Stephen Hays Russell organized a dozen other Birch students in a room of BYU's Wilkinson Center. A non-student chapter leader of the Birch Society acted as guard for this organizing meeting of the BYU spy ring, the only time all would be together at once.
These student-spies included the president of BYU's Young Americans For Freedom, three other members of YAF, and also Cleon Skousen's nephew. Academically, their majors included economics, political science, history, Asian studies, math, and zoology. Stephen Hays Russell acknowledged choosing ten students to assist in the "monitoring," yet his reservation for the room was for twenty persons and chairs. Fellow-spy Ronald Ira Hankin consistently claimed that Russell selected fifteen to twenty students to monitor the BYU professors. However, less than fifteen student-spies have been identified. What linked all these student-spies was their participation in the Provo chapter of the John Birch Society.

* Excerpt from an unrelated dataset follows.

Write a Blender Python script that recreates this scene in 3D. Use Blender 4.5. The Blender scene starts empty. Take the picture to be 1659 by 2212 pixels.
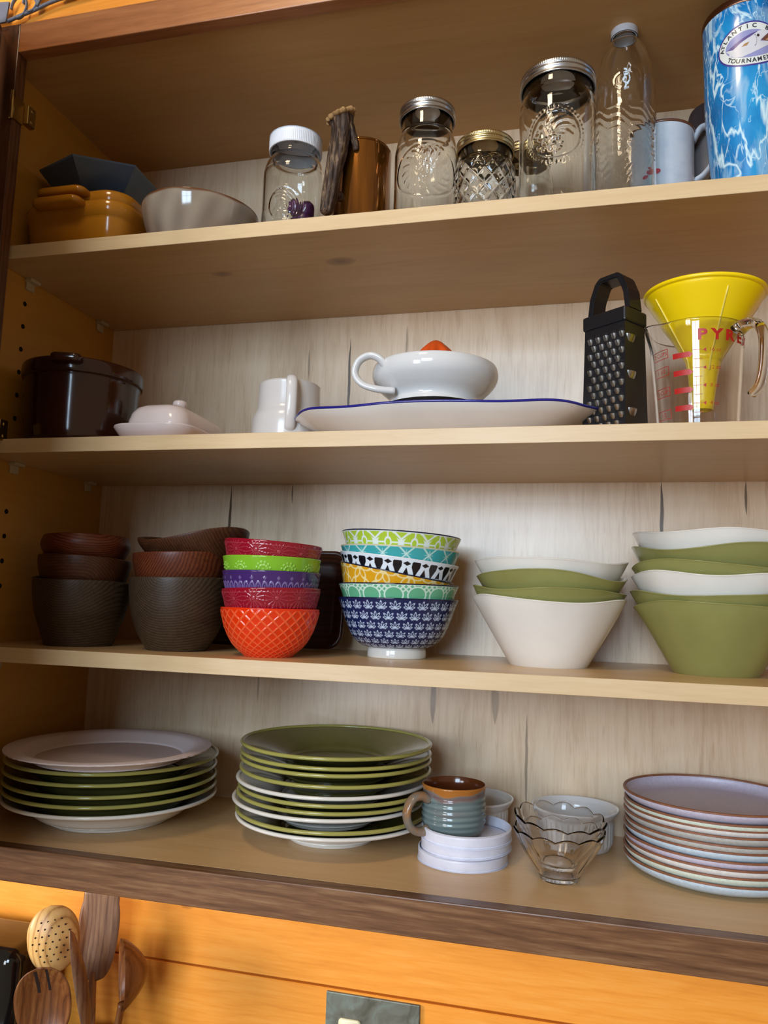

The student-organizer of [the BYU] 1966 surveillance emphasized his association with Ezra Taft Benson. "On one occasion, the head of the John Birch Society in Utah County took me to the Church Office Building at Salt Lake City to meet Apostle Ezra Taft Benson," Stephen Hays Russell later wrote. "I was introduced to Brother Benson as a `key conservative student at Brigham Young University.'"
[Source: Interview of Ronald Ira Hankin by Ray C. Hillam and Louis C. Midgley, 17 Sept. 1966, Provo, Utah, transcript, 4-5, signed at the bottom of each page by Ronald I. Hankin, folder 5, Hillam Papers, and box 34, Buerger Papers; "Birchers Spied On Professors, Hialeah Student Said," Miami Herald, 3 Mar. 1967, A-32; Bergera and Priddis, Brigham Young University, 208; Stephen Hays Russell, Personal History of Stephen Hays Russell (N.P., 1983), 99. From D. Michael Quinn, Ezra Taft Benson and Mormon Political Conflicts, Dialogue: A Journal of Mormon Thought 26:2 (Summer 1992), also in Quinn, The Mormon Hierarchy: Extensions of Power Salt Lake City (Signature Books, 1994), Chapter 3.]